The Way Ahead. In terms of a successor, several candidates come to mind. The first is retired Adm. James Stavridis. A former NATO commander, Stavridis previously commanded a carrier strike group in the Persian Gulf in support of Operations Iraqi Freedom and Enduring Freedom. The second is retired Gen. Curtis “Mike” Scapparrotti, the quintessential professional and another former NATO commander. Because repairing relations with NATO is essential, a third candidate might be R. Nicholas Burns. Most recently the U.S. ambassador to China, Burns previously served as U.S. ambassador to NATO.
Whomever the president selects to succeed Hegseth needs to be a seasoned professional who is known and trusted by both the U.S. military establishment and our allies. Strong bipartisan support in, and swift confirmation by, the Senate will be essential.

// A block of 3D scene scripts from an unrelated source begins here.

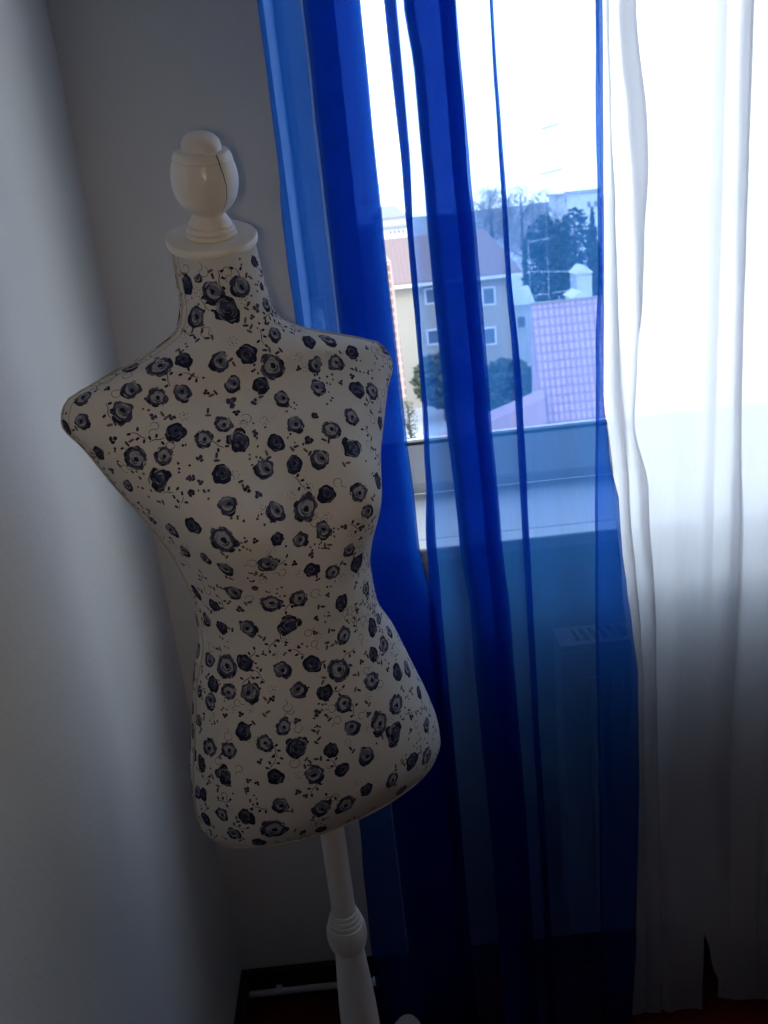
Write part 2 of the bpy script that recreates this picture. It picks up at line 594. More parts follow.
FLOWERS = """614,159,8.9,D 624,138,4.3,M 608,122,11.1,M 611,86,10.5,M 586,108,15.6,G 579,150,10.8,M 576,197,8.8,D 630,50,5.9,D 602,48,4.0,D 582,50,7.2,M 551,66,8.1,M 541,130,8.7,D 535,106,10.0,M 538,92,10.1,D 522,83,13.0,L 582,70,5.3,S 573,80,3.2,S 538,142,12.0,L 538,170,9.1,M 522,138,9.5,M 512,124,8.8,L 512,115,9.4,M 519,163,8.8,M 503,137,10.3,M 499,157,8.2,M 480,122,9.3,D 467,163,7.4,D 461,144,10.5,L 461,132,8.8,L 493,175,8.7,D 439,140,14.3,G 432,160,7.0,M 448,164,4.4,S 480,147,4.8,S 525,155,3.7,S 496,126,4.1,S 493,120,4.1,S 512,98,8.8,M 506,89,8.4,D 490,84,9.1,M 480,106,8.3,L 471,115,8.9,L 464,104,13.7,G 467,83,9.2,M 455,92,8.5,D 432,88,9.1,D 435,100,10.3,M 439,116,9.3,D 413,121,9.9,M 397,103,10.3,M 391,89,13.3,L 509,107,3.7,S 496,100,6.5,S 493,93,4.2,S 487,100,4.0,S 455,120,4.2,S 439,128,3.7,S 426,131,4.3,S 467,98,4.1,S 423,110,4.7,S 416,107,4.9,S 471,75,4.3,S 451,80,5.1,S 538,51,8.8,D 535,38,10.6,M 519,45,8.1,D 515,67,8.8,M 512,58,9.2,L 493,70,9.1,M 483,53,9.4,D 477,43,9.2,L 461,59,9.2,L 455,70,9.9,L 435,63,13.0,G 442,35,7.5,D 515,74,3.7,S 496,54,3.8,S 493,60,3.4,S 458,45,3.0,S 519,33,3.1,S 471,75,4.3,S 451,80,5.1,S 432,78,9.9,M 400,79,8.9,D 397,65,9.5,L 397,49,8.9,D 375,60,8.5,M 365,83,9.6,M 362,95,8.9,M 372,107,7.7,D 336,69,8.1,M 314,61,11.8,D 327,92,8.2,D 317,80,8.1,L 346,113,6.8,M 346,62,3.0,S 359,63,4.4,S 365,73,3.9,S 343,91,3.9,S 340,101,3.8,S 426,49,2.9,S 394,141,9.4,D 381,132,13.6,L 384,155,8.4,M 359,157,7.4,M 356,146,7.3,M 346,138,9.1,M 391,166,5.6,M 349,116,9.4,M 314,138,9.7,M 301,170,8.9,D 378,118,3.7,S 426,131,4.1,S 439,127,4.1,S 435,125,3.6,S 320,125,3.9,S 292,155,7.4,D 269,167,8.0,M 266,153,7.5,D 298,118,10.4,L 298,102,8.8,L 269,134,10.5,M 269,110,14.6,G 221,170,9.5,M 221,153,12.6,L 228,140,9.1,D 218,117,9.5,M 199,162,8.7,D 196,149,9.4,L 196,135,10.9,M 193,109,9.4,M 320,125,3.9,S 292,137,5.4,S 272,49,9.4,M 276,75,9.5,D 237,77,9.1,L 225,51,10.3,D 225,39,7.6,M 202,35,7.7,M 199,49,9.3,M 199,61,8.1,D 218,100,9.9,D 202,86,13.2,L 173,69,9.9,L 161,48,9.8,D 151,36,9.9,M 183,96,8.6,D 116,35,7.6,D 292,84,3.3,S 199,71,3.8,S 253,95,3.6,S 269,93,3.7,S 256,63,4.3,S 173,55,3.6,S 180,163,9.7,M 154,140,10.1,D 141,129,9.3,L 157,119,9.1,L 132,114,14.2,G 129,163,9.9,L 132,149,8.9,L 103,152,13.1,G 106,170,9.1,D 103,125,9.3,D 68,124,9.7,M 55,154,8.2,L 55,140,9.9,D 36,128,13.8,L 30,148,8.8,M 14,135,8.4,D 71,168,7.6,D 39,168,8.4,D 151,176,8.1,M 109,180,7.5,D 183,177,6.6,M 68,174,8.3,M 170,151,3.6,S 173,141,3.8,S 122,132,3.8,S 90,139,3.6,S 189,123,3.8,S 81,116,4.4,S 74,113,3.6,S 20,115,4.0,S 161,112,4.1,S 100,138,3.6,S 97,134,3.1,S 164,88,9.3,L 132,59,11.0,L 125,73,12.5,L 135,87,9.4,M 103,67,15.8,G 119,99,8.9,D 97,84,10.8,M 78,42,8.5,M 42,49,12.1,L 55,61,10.7,D 93,96,8.5,D 97,108,10.7,M 49,74,9.5,L 55,87,8.1,D 46,97,11.5,L 52,107,11.0,M 141,77,4.1,S 106,52,4.7,S 93,56,3.3,S 4,51,6.2,D 17,68,9.1,M 14,107,7.4,D 20,115,4.3,S 164,102,5.2,S"""
rng = random.Random(11)


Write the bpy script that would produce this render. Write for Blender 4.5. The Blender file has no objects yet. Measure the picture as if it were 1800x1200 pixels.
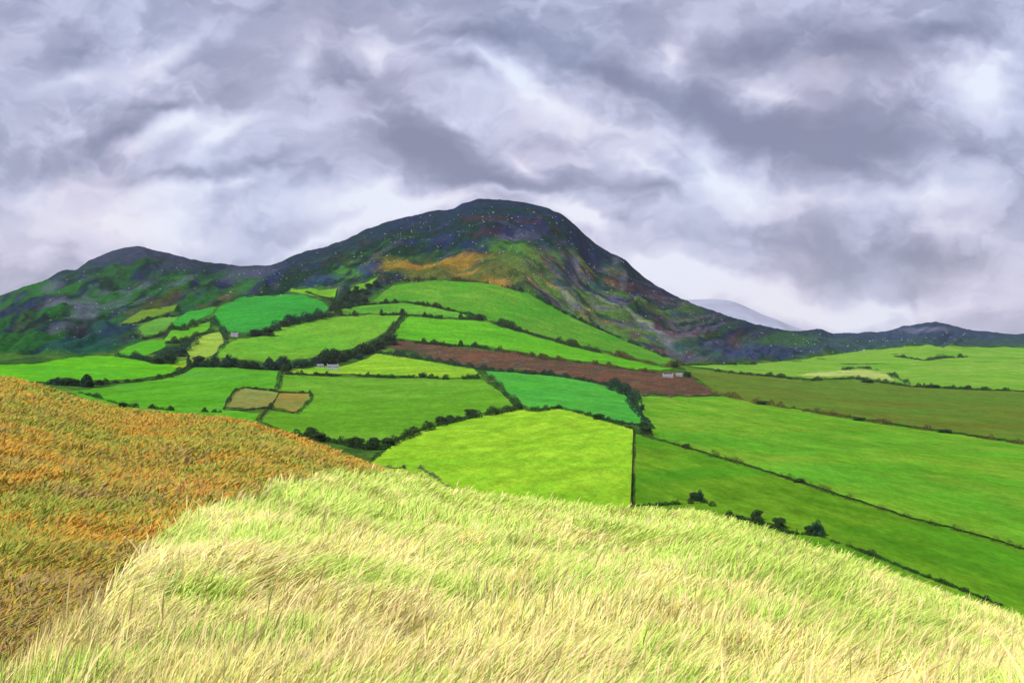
import bpy, bmesh, math, random
import numpy as np
from mathutils import Vector
from mathutils.geometry import delaunay_2d_cdt

random.seed(7)
RNG = np.random.default_rng(11)
SC = bpy.context.scene
COL = SC.collection
R = math.radians

# ------------------------------------------------------------------ camera, light, exposure
F = 1930.0                      # focal length in picture units (picture 1800 wide), horizon at mid height
cam_d = bpy.data.cameras.new("camera")
cam_d.sensor_width = 36.0
cam_d.lens = 36.0 * F / 1800.0
cam_d.clip_start = 0.1
cam_d.clip_end = 120000
cam = bpy.data.objects.new("camera", cam_d)
cam.rotation_euler = (R(90), 0, 0)
COL.objects.link(cam)
SC.camera = cam

EXPOSURE = 0.6
SC.view_settings.view_transform = 'Standard'
SC.view_settings.look = 'None'
SC.view_settings.gamma = 1
SC.view_settings.exposure = EXPOSURE
SC.cycles.use_denoising = True
SC.cycles.max_bounces = 5
SC.cycles.diffuse_bounces = 2
SC.cycles.glossy_bounces = 1
SC.cycles.transmission_bounces = 2
SC.cycles.volume_bounces = 0
SC.cycles.caustics_reflective = False
SC.cycles.caustics_refractive = False

SUN_EL, SUN_AZ = 47.0, 232.0    # azimuth clockwise from +Y (north): from behind, over the left shoulder
sun_d = bpy.data.lights.new("sun", 'SUN')
sun_d.energy = 4.0
sun_d.angle = R(8.0)         # a sun softened by thin cloud
sun_d.color = (1.0, 0.96, 0.88)
sun = bpy.data.objects.new("sun", sun_d)
sd = Vector((math.sin(R(SUN_AZ)) * math.cos(R(SUN_EL)), math.cos(R(SUN_AZ)) * math.cos(R(SUN_EL)), math.sin(R(SUN_EL))))
sun.rotation_euler = sd.to_track_quat('Z', 'Y').to_euler()
COL.objects.link(sun)


def lin(c):
    c = np.asarray(c, float) / 255.0
    return np.where(c <= 0.04045, c / 12.92, ((c + 0.055) / 1.055) ** 2.4)


GAIN = 1.96                     # what a white matt surface returns in this light and exposure


def alb(c, k=1.0):
    return np.clip(lin(c) / GAIN * k, 0.002, 0.85)


def rgba(c):
    return (float(c[0]), float(c[1]), float(c[2]), 1.0)


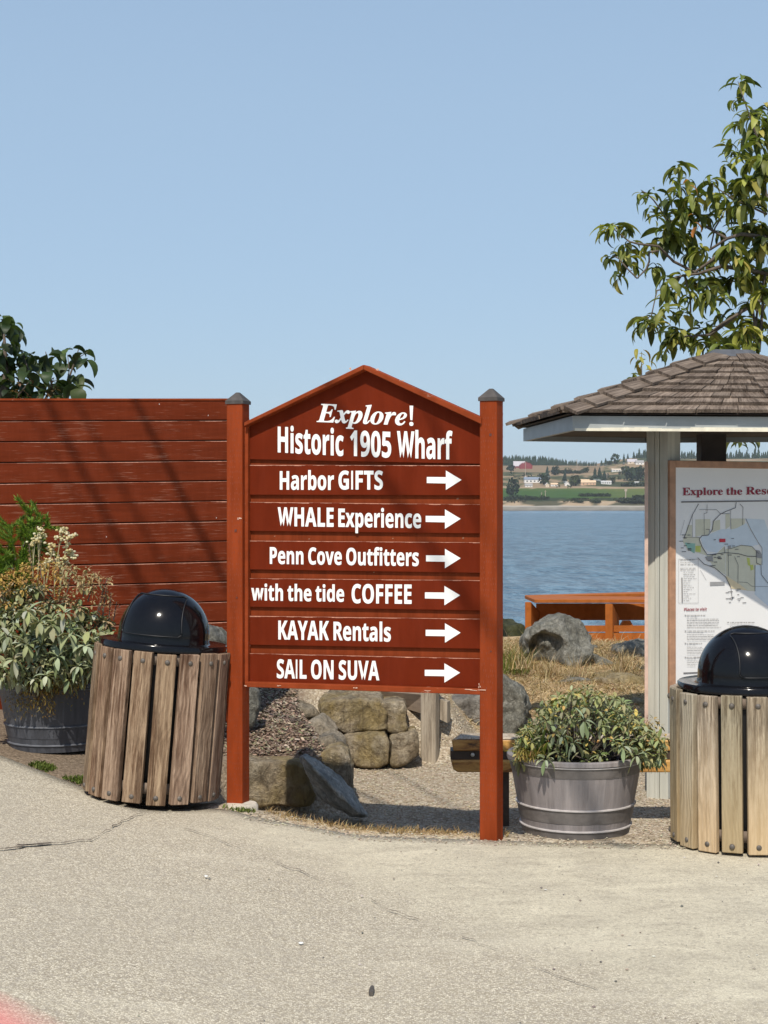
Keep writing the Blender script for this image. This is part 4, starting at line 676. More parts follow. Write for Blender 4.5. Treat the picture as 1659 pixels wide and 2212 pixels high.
for i in range(150):
    zx, zy = rnd.uniform(-20, 1640), rnd.uniform(290, 505)
    if noise.noise(Vector((zx*.006, zy*.012, 3))) < -.02 or (zy > 480 and rnd.random() < .6): continue
    p = far_at(zx, zy); hh = rnd.uniform(2, 5.5); broadleaf(g, p, hh, hh*rnd.uniform(1, 2), pick((.03, .042, .018), (.045, .055, .024), (.022, .034, .016)), 26)
for i in range(160):
    p = far_at(rnd.uniform(-20, 1640), pick(648, 655, 662, 675, 690)+rnd.uniform(-5, 5)); hh = rnd.uniform(.8, 2.2)
    if noise.noise(Vector((p.x*.03, 0, 3))) < 0: continue
    broadleaf(g, p, hh, hh*2.4, pick((.05, .055, .025), (.09, .08, .04), (.035, .045, .02)), 12)
tag(g.build('hedgerow_scrub', M['fartree'], origin=(0, 0, 0)), kind='stuff')
def m_far(n, c): return m_simple(n, c, .8, .3, .08, bump=0)
FW = {'white': m_far('far_white', (.72, .70, .66)), 'cream': m_far('far_cream', (.66, .55, .42)), 'blue': m_far('far_blue_roof', (.20, .24, .30)), 'orange': m_far('far_orange', (.62, .40, .25)), 'grey': m_far('far_grey', (.30, .29, .28)), 'red': m_far('far_red', (.22, .03, .035)), 'pale': m_far('far_pale_roof', (.47, .44, .46)), 'tan': m_far('far_tan_roof', (.66, .47, .30)), 'dark': m_far('far_window', (.05, .06, .07))}
def house(name, label, cat, zx0, zx1, zyb, zyt, wall, roof, rf=.5, yaw=0, gable_front=False, wins=3, barn=False):
    p = far_at((zx0+zx1)/2, zyb); k = p.y/F/3.607/1.507; w = (zx1-zx0)*k; h = (zyb-zyt)*k; dp = max(6, w*.6)
    root = empty(name, p, R(yaw)); tag(root, label, cat, None if barn else 'buildings on the far shore')
    Mx = ROOTM[root.name]; T = lambda a, b, c: Mx @ Vector((a, b, c))
    wl = h*(1-rf); m = MB()
    m.hexa([T(-w/2, 0, -2), T(w/2, 0, -2), T(w/2, dp, -2), T(-w/2, dp, -2)], [T(-w/2, 0, wl), T(w/2, 0, wl), T(w/2, dp, wl), T(-w/2, dp, wl)])
    r = MB(); e = .4
    if gable_front:
        m.hexa([T(-w/2, .02, wl), T(w/2, .02, wl), T(0, .02, h-.3)], [T(-w/2, dp, wl), T(w/2, dp, wl), T(0, dp, h-.3)])
        prof = [(-w/2-e, wl-.2), (-w*.3, wl+(h-wl)*.66), (0, h), (w*.3, wl+(h-wl)*.66), (w/2+e, wl-.2)] if barn else [(-w/2-e, wl-.2), (0, h), (w/2+e, wl-.2)]
        for (a, za), (b, zb) in zip(prof, prof[1:]): r.hexa([T(a, -e, za), T(b, -e, zb), T(b, dp+e, zb), T(a, dp+e, za)], [T(a, -e, za+.3), T(b, -e, zb+.3), T(b, dp+e, zb+.3), T(a, dp+e, za+.3)])
        if barn: m.poly([T(-w*.3, .0, wl+(h-wl)*.6), T(-w/2, 0, wl), T(w/2, 0, wl), T(w*.3, 0, wl+(h-wl)*.6)])
    else:
        r.hexa([T(-w/2-e, -e, wl), T(w/2+e, -e, wl), T(w/2+e, dp+e, wl), T(-w/2-e, dp+e, wl)], [T(-w/2-e, dp*.47, h), T(w/2+e, dp*.47, h), T(w/2+e, dp*.53, h), T(-w/2-e, dp*.53, h)])
    m.build('wall', FW[wall], root); r.build('roof', FW[roof], root)
    for i in range(wins):
        q = MB(); cx = -w/2+w*(i+.7)/(wins+.4); q.box((0, 0, 0), (1, 1, 1)); q.v = [Mx @ Vector((cx+a.x*w*.09, -.08+a.y*.1, wl*.5+a.z*wl*.42)) for a in q.v]; q.build('window', FW['dark'], root)
    return root
house('red_barn', 'red barn with a pale gambrel roof on the crest of the far hill', 'barn', 150, 300, 275, 190, 'red', 'red', .55, 0, True, 0, True)
b_ = house('red_barn', 'long pale roofed wing of the red barn', 'barn', 82, 215, 262, 185, 'red', 'pale', .78, 0, False, 0, True)
house('white_house', 'white two storey house with blue grey roof and front gables', 'house', 208, 400, 440, 372, 'white', 'blue', .45, 0, False, 4)
house('white_house', 'narrow white gable house at the left of the blue roofed one', 'house', 205, 240, 436, 365, 'white', 'white', .4, 0, True, 1)
house('low_house', 'low grey roofed house at the field edge below the white two storey one', 'house', 215, 300, 490, 445, 'white', 'grey', .6, 0, False, 2)
house('small_house', 'small cream gabled house left of the conifer', 'house', 455, 495, 490, 440, 'cream', 'white', .5, 0, True, 1)
house('small_house', 'small white house with sloping roof in the middle of the row', 'house', 520, 600, 480, 440, 'white', 'tan', .5, 0, False, 2)
house('small_house', 'small white gabled house right of the conifer', 'house', 682, 742, 480, 430, 'white', 'white', .45, 0, True, 1)
house('orange_roof_house', 'house with a pale orange roof in the row above the green field', 'house', 870, 975, 468, 398, 'orange', 'tan', .55, 8, False, 2)
house('orange_roof_house', 'lower wing of the orange roofed house', 'house', 962, 1045, 468, 410, 'orange', 'tan', .45, 0, False, 2)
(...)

Lessons Learned. Many lessons may be gleaned from all of this. Among them are these:
Competence matters
Congressional oversight and Senate confirmations matter
Confidence in our senior leaders matters
In other words, the other ”Three C’s.” Pretty basic stuff.
Meanwhile, with the NATO alliance in tatters, the big winner is Vladimir Putin.
Yes, sadly, it’s “Russia, Russia, Russia!”
Thomas J. Raleigh is a retired U.S. Army lieutenant colonel who served in the Infantry, the Defense Intelligence Agency, and as a State Department strategic planner at U.S. Embassy in Baghdad.